O processo brasileiro é tão famoso no mundo que o próprio presidente de El Salvador, Nayib Bukele, se referiu a ele, afirmando que não entendia como um Estado tão poderoso como o brasileiro não conseguia dominar seu território. Bukele é um defensor da força bruta.

Nem sempre ela é o melhor caminho para a liberação territorial. As incursões violentas nas favelas brasileiras pecam por uma incompreensão das leis de um confronto assimétrico. Assim como em tantos outros lugares, os traficantes usam a população como escudo e conseguem sua simpatia diante do bombardeio.

A destruição de uma quadrilha com muitos tentáculos já foi realizada com êxito. Existe um documentário sobre a máfia mostrando como isso foi possível em Nova York a partir de uma força-tarefa do FBI.

O caso brasileiro é mais complexo, não apenas porque existe dominação territorial. A simples aniquilação de uma quadrilha que domina uma área significa apenas que o terreno está limpo para que outra quadrilha ocupe seu lugar. Sem garantir a permanência do Estado com seus serviços básicos, a prisão de um grupo inteiro significa apenas enxugar gelo.

A interrogação sobre se não passou da hora de reagir tem algum sentido quando pensamos na contaminação das instituições. A polícia do Rio de Janeiro foi comprometida, assim como a própria política e uma fração do Judiciário. Nas eleições, cerca de 1 milhão de eleitores não podem ser contatados por candidatos vetados pelo tráfico e pela milícia.

A julgar pelas investigações sobre a execução de um delator do PCC no aeroporto de Guarulhos, a Polícia de São Paulo também foi atingida pela infiltração do crime organizado.

No Rio, o processo é tão complexo que Raul Jungmann, quando foi secretário de Segurança, usou uma imagem do escritor J. Conrad para descrever a situação: coração das trevas.

Esses são apenas alguns dos grandes problemas de segurança pública que precisam ser enfrentados. Naturalmente, a frequência do furto de celulares, os constantes assaltos nas grandes cidades, sobretudo Rio de Janeiro e São Paulo, são temas mais sentidos e pedem resposta imediata.

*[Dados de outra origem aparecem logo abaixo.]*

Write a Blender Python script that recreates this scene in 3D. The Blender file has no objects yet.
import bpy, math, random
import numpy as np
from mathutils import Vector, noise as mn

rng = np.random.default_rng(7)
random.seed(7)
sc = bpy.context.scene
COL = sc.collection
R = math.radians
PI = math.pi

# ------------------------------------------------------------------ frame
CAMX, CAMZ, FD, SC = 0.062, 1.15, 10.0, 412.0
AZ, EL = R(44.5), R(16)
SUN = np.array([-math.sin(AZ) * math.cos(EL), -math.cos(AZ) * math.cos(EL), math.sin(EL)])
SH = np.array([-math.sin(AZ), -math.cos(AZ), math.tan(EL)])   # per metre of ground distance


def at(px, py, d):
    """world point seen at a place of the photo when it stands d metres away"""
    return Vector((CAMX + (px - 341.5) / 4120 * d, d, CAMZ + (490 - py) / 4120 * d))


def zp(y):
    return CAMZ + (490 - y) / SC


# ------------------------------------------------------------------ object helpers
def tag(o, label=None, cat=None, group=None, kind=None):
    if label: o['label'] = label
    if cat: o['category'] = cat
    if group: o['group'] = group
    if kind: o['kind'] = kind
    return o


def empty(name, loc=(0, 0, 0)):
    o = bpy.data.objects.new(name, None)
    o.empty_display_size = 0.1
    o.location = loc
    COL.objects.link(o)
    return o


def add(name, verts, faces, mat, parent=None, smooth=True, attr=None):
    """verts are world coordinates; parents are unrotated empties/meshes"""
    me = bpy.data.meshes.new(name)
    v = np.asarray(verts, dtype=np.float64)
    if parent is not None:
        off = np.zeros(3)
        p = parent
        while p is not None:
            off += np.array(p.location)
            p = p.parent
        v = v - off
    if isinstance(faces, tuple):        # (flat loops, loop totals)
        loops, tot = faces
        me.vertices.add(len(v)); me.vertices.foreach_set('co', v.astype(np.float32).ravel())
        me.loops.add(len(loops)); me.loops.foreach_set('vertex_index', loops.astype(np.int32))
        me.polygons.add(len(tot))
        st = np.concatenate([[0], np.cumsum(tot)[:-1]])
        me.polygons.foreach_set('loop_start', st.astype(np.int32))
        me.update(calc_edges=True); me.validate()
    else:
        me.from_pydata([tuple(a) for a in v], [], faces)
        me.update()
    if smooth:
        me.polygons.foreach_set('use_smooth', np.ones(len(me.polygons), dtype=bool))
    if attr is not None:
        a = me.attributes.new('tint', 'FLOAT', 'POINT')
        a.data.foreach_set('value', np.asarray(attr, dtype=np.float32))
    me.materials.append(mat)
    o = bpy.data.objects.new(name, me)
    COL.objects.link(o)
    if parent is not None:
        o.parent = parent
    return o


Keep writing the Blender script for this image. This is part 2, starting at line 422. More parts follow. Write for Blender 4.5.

No entanto, a tentativa de soluções cosméticas pode trazer um ligeiro alívio eleitoral e ofuscar os grandes problemas de fundo que continuam crescendo. No Rio, os tiroteios migraram das favelas para as grandes vias que atravessam a cidade.

Ou o Brasil recupera seus territórios perdidos para o crime ou esta singularidade marcará o destino do País, interferindo, inclusive, nas suas ambições econômicas. Nada mais evidente do que a pressão que as milícias fizeram sobre uma indústria de equipamento solar, inviabilizando sua implantação no interior do Rio.

A PEC da Segurança a ser apresentada em abril é apenas um passo numa longa caminhada. Os grandes projetos operacionais ainda continuam em aberto, à espera de governos que realmente levam a sério o tema de segurança pública.